How do I interpret xCES scores?
Required Feature Flags
The following feature flags and permissions are required to use this feature:
Feature Flag | Description |
Analytics Data Processing | Enables AI-powered analytics processing for conversations, including AI metrics like xCES |
xCES itself is configured by evaluagent as part of your AI metrics setup — it doesn't have its own customer-facing feature flag. Contact your evaluagent administrator if you'd like xCES enabled or disabled.
Required Permissions:
View imported contacts (
quality.evaluations.imported-contacts) — required to open conversations and see the xCES result in the Insights sidebarInsights (
reporting.insights) — required to see xCES widgets on reporting dashboards
xCES (Customer Effort Score) is the AI's prediction of how hard a customer had to work to get their issue resolved. High effort is a leading indicator of churn — when customers have to repeat themselves, get transferred, or wade through a complicated process, they're more likely to leave.
This guide covers how to read xCES, what the xCES Driver tells you, and when xCES matters more than xCSAT or xNPS.
Step 1: Open a conversation and find xCES
Go to Conversations > Imported contacts and open any analysed conversation.

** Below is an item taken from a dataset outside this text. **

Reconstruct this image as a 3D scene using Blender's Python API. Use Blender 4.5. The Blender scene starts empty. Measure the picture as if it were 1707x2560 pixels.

In the Insights sidebar, look under the xMetrics section. xCES sits alongside the other xMetrics with a status badge.
Step 2: Read the result
xCES has three result categories plus N/A:
Result | Badge | What it means |
Easy | Green | The customer's issue was handled smoothly with minimal effort |
Neutral | Yellow | Some effort required, but not overly difficult |
Difficult | Red | The customer had to work hard to get their issue resolved — process or experience problem |
N/A | Grey | Not enough conversation content to assess |
Step 3: Read the xCES Driver
Below the xCES result you'll see an info badge called the xCES Driver. This is the AI's call on what most influenced the score. The driver text is generated per conversation, so the wording varies — but it gives you a clear handle on what to fix, not just that there's a problem. If you keep seeing similar drivers across Difficult conversations, that's a pattern worth investigating.
Step 4: Drill into the reasoning and evidence
Click into the xCES result to see the full reasoning. This explains why the AI scored the conversation the way it did.
Click View evidence to highlight the exact phrases that informed the result. Evidence usually includes:
Customer statements about difficulty or ease
Mentions of multiple contacts or transfers
Frustration about the process itself (not the issue)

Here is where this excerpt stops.